[EXERCISE DETAILS]:
Drop every picture. Then return, exactly, the lines from the beginning of the listing below through the one containing "A = np.array".

[RAW DATA]:

— START —

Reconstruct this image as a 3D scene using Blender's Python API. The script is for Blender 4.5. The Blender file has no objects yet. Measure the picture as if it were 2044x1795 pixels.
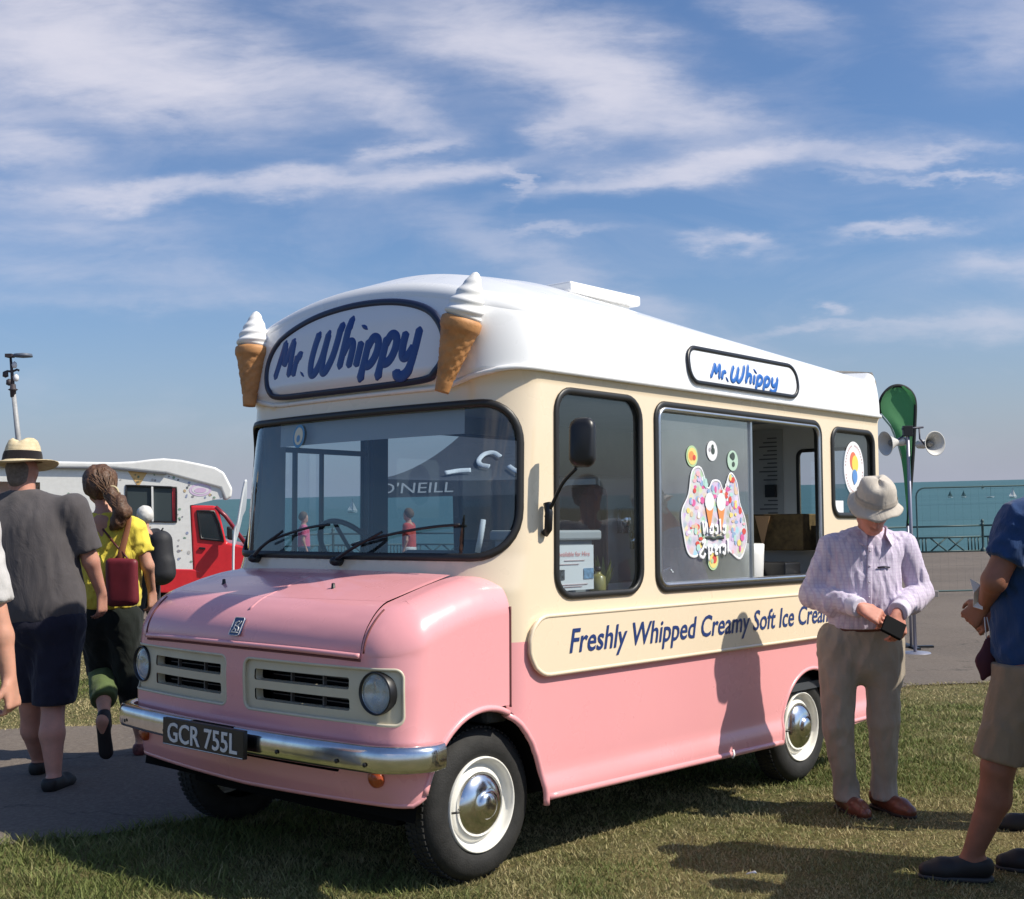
import bpy, bmesh, math, random
import numpy as np
from math import sin, cos, pi, radians
from mathutils import Matrix, Vector
from mathutils.geometry import delaunay_2d_cdt
random.seed(7); RNG = np.random.default_rng(7)
SC = bpy.context.scene
COL = SC.collection
A = np.array

# ------------------------------------------------------------------ camera, sky, sun, exposure
EYE = 1.54; ROLL = .02499; PITCH = .034378; FPX = 2471.56; CX, CY = 1022., 897.5
cd = bpy.data.cameras.new('camera'); cam = bpy.data.objects.new('camera', cd); COL.objects.link(cam)
cd.sensor_width = 36.; cd.lens = 36. * FPX / 2044.; cd.clip_start = .05; cd.clip_end = 60000.
_r = Vector((1, 0, 0)); _f = Vector((0, cos(PITCH), sin(PITCH))); _u = Vector((0, -sin(PITCH), cos(PITCH)))
_R = _r * cos(ROLL) - _u * sin(ROLL); _U = _r * sin(ROLL) + _u * cos(ROLL)
_m = Matrix((( _R.x, _U.x, -_f.x, 0), (_R.y, _U.y, -_f.y, 0), (_R.z, _U.z, -_f.z, EYE), (0, 0, 0, 1)))
cam.matrix_world = _m
SC.camera = cam

SUN_AZ = A([.97, -.26]); SUN_AZ = SUN_AZ / np.hypot(*SUN_AZ); SUN_EL = radians(47.)
sund = bpy.data.lights.new('sun', 'SUN'); sun = bpy.data.objects.new('sun', sund); COL.objects.link(sun)
sund.energy = 5.0; sund.angle = radians(.53); sund.color = (1., .93, .80)
_d = Vector((SUN_AZ[0] * cos(SUN_EL), SUN_AZ[1] * cos(SUN_EL), sin(SUN_EL)))
sun.rotation_mode = 'QUATERNION'; sun.rotation_quaternion = _d.to_track_quat('Z', 'Y')
sun.location = (6, -3, 9)
SC.view_settings.view_transform = 'Standard'; SC.view_settings.look = 'None'
SC.view_settings.exposure = 0.14; SC.view_settings.gamma = 1.; SC.view_settings.use_curve_mapping = False
SC.cycles.max_bounces = 8; SC.cycles.transparent_max_bounces = 16

def ray(x, y):
    """direction in the world that the photograph's pixel (2044 wide) looks along"""
    a = (x - CX) / FPX; b = -(y - CY) / FPX; c, s = cos(ROLL), sin(ROLL)
    a2 = a * c + b * s; b2 = -a * s + b * c
    return A([a2, cos(PITCH) - b2 * sin(PITCH), sin(PITCH) + b2 * cos(PITCH)])
def at(x, y, Y):
    d = ray(x, y); k = Y / d[1]; return A([d[0] * k, Y, EYE + d[2] * k])

class NT:
    """tiny node-tree writer"""
    def __init__(s, tree): s.t = tree; s.n = tree.nodes; s.l = tree.links
    def node(s, typ, **kw):
        n = s.n.new(typ)
        for k, v in kw.items(): setattr(n, k, v)
        return n
    def put(s, sock, v):
        if isinstance(v, bpy.types.NodeSocket): s.l.new(v, sock)
        elif v is not None:
            try: sock.default_value = v
            except Exception: sock.default_value = tuple(v) + (1.,)
    def m(s, op, a, b=None, c=None, clamp=False):
        n = s.node('ShaderNodeMath', operation=op, use_clamp=clamp)
        s.put(n.inputs[0], a)
        if b is not None: s.put(n.inputs[1], b)
        if c is not None: s.put(n.inputs[2], c)
        return n.outputs[0]
    def noise(s, vec, scale, detail=4., rough=.55, dist=0., color=False):
        n = s.node('ShaderNodeTexNoise'); s.put(n.inputs['Vector'], vec)
        n.inputs['Scale'].default_value = scale; n.inputs['Detail'].default_value = detail
        n.inputs['Roughness'].default_value = rough; n.inputs['Distortion'].default_value = dist
        return n.outputs['Color' if color else 'Fac']
    def mapping(s, vec, scale=(1, 1, 1), loc=(0, 0, 0), rot=(0, 0, 0)):
        n = s.node('ShaderNodeMapping'); s.put(n.inputs['Vector'], vec)
        n.inputs['Scale'].default_value = scale; n.inputs['Location'].default_value = loc; n.inputs['Rotation'].default_value = rot
        return n.outputs[0]
    def ramp(s, fac, stops, interp='LINEAR'):
        n = s.node('ShaderNodeValToRGB'); n.color_ramp.interpolation = interp
        e = n.color_ramp.elements
        while len(e) < len(stops): e.new(.5)
        for q, (p, c) in zip(e, stops):
            q.position = p; q.color = tuple(c) + (1.,) if not isinstance(c, (int, float)) else (c, c, c, 1.)
        s.put(n.inputs[0], fac); return n.outputs[0]
    def mix(s, fac, a, b, typ='MIX'):
        n = s.node('ShaderNodeMix', data_type='RGBA', blend_type=typ)
        s.put(n.inputs[0], fac)
        for k, v in ((6, a), (7, b)):
            if isinstance(v, bpy.types.NodeSocket): s.l.new(v, n.inputs[k])
            else: n.inputs[k].default_value = tuple(v) + (1.,)
        return n.outputs[2]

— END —

[EXERCISE SOLUTION]:
Reconstruct this image as a 3D scene using Blender's Python API. The script is for Blender 4.5. The Blender file has no objects yet. Measure the picture as if it were 2044x1795 pixels.
import bpy, bmesh, math, random
import numpy as np
from math import sin, cos, pi, radians
from mathutils import Matrix, Vector
from mathutils.geometry import delaunay_2d_cdt
random.seed(7); RNG = np.random.default_rng(7)
SC = bpy.context.scene
COL = SC.collection
A = np.array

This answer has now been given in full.